RUS hükümeti, Apo'yu kendi topraklarında barındırmayacağına ilişkin sözünü tekrarlaya dursun, Rus meclisi Duma, PKK liderine siyasal sığınma hakkının verilmesini isteyen bir karar almış bulunuyor.
Duma'nın bu yönde Devlet Başkanı Boris Yeltsin'e yaptığı çağrı, doğrusu herkesi şaşırttı. Bir avuç milletvekilinin sessizce gerçekleştirdiği girişim sonucunda dün Apo'ya Rusya'da "siyasal sığınmacı" statüsünün verilmesi yönündeki karar - hem aleyhte tek bir ses çıkmadan - onaylandı.

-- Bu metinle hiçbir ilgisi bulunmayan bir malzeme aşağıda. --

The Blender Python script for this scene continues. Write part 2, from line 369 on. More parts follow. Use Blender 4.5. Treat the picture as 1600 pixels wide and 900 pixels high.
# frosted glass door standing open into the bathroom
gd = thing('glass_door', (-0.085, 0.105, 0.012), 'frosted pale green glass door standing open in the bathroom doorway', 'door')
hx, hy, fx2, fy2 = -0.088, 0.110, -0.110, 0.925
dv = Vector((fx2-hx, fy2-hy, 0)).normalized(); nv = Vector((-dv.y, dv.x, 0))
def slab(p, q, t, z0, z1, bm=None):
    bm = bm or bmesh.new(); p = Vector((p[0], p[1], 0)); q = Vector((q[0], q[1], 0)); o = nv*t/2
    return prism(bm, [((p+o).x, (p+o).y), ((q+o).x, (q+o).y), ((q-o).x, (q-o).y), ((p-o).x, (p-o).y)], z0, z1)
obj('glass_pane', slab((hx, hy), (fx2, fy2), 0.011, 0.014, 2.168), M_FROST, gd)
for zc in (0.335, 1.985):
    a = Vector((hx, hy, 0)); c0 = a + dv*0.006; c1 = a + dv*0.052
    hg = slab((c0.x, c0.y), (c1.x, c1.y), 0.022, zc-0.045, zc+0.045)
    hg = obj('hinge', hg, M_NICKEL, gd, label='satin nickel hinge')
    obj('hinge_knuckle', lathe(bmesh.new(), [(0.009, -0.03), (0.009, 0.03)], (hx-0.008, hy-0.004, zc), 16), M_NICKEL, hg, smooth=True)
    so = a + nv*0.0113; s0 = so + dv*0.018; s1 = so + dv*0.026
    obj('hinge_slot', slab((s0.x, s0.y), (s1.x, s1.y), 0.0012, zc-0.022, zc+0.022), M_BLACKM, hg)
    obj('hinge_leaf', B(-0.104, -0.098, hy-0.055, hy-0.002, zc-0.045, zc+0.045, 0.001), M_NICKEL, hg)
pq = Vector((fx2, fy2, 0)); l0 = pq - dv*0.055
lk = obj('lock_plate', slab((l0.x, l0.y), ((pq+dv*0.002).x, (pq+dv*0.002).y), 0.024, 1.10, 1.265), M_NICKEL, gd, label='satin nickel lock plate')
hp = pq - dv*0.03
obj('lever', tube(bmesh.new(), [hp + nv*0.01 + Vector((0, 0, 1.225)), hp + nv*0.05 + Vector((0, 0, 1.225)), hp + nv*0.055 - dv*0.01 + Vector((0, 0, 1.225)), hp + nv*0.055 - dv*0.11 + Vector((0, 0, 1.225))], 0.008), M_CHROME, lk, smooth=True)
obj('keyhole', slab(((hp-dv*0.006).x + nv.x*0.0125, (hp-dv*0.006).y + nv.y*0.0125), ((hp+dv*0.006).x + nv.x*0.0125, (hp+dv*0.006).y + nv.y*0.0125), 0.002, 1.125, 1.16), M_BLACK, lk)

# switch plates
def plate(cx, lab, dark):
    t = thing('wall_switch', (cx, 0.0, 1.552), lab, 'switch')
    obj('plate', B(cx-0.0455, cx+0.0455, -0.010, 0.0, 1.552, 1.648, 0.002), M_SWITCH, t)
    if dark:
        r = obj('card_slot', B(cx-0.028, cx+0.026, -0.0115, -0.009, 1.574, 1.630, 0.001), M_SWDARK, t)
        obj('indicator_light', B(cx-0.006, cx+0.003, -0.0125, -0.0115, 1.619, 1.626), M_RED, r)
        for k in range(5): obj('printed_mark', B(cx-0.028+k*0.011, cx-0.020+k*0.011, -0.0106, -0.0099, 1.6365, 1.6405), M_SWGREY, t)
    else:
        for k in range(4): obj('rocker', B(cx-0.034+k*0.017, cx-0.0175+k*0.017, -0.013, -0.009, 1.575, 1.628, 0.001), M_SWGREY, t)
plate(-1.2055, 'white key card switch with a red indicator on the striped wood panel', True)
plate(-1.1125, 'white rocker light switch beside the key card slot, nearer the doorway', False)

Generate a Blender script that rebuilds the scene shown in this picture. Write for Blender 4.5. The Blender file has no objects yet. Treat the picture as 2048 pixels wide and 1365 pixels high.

Girişimin başını çeken komünist Milletvekili Yuri Nikiforenko azılı terörist için "Kürt halkı için çalışan adam" diye söz etti. Kabul edilen karar metninde Türkiye'nin "Kürt sorununun barışçı çözümüne karşı çıktığı" öne sürüldü...
Duma aldığı bu sürpriz kararla, terörizme destek veren ve terörist örgütün elebaşısına arka çıkan ilk parlamento oluyor! Şimdiye kadar hiçbir ülkenin meclisi, Apo'ya ve PKK'ya bu kadar açık şekilde prim vermemişti.
Bu, Duma'nın büyük ayıbı ve aynı zamanda büyük hatasıdır.
* * *
DUMA'nın böyle bir karar alması, aslında durup dururken meydana gelen bir olay değil. Yönetimin kendisini bunun dışında göstermesine rağmen, PKK ile Rusya arasında bir süredir hissedilir bir yakınlaşma gerçekleştiği biliniyor.
Moskova'da PKK yanlısı kuruluşlar, çeşitli isimler altında faaliyette. "Kürt Evi" bunların başında gelir.
Duma ile PKK ve yandaş örgütlerin temsilcileri arasında da sıkı temas var. Bazı Rus parlamenterleri açıkça "Kürt davası"nın savunuculuğunu üstlenmiş durumdalar. Son olarak Duma'da, Rusya'nın uluslararası bir Kürt konferansının öncülüğünü yapması ve Kürt sorununu Birleşmiş Milletler'e götürmesi yönünde bir karar da alındı.
Duma'nın şimdi Rusya'nın Apo'yu himayesi altına almasını istemesi, bu gelişmelerin ışığında, pek sürpriz değil. Türk kamuoyu sadece resmi ağızların söylediklerine bakarak, Duma'nın son kararına şaşırmış olabilir.
Başbakan Primakov'un Başbakan Yılmaz'a son mektubu ve henüz birkaç gün önce Rus Dışişleri Bakanı İvanov'un Ankara'da verdiği demeç, Moskova'nın Apo'yu asla barındırmayacağı izlenimini vermişti. Başbakan Yılmaz daha önceki gün "Ruslar böyle konularda sözlerine çok sadıktırlar" diyordu!..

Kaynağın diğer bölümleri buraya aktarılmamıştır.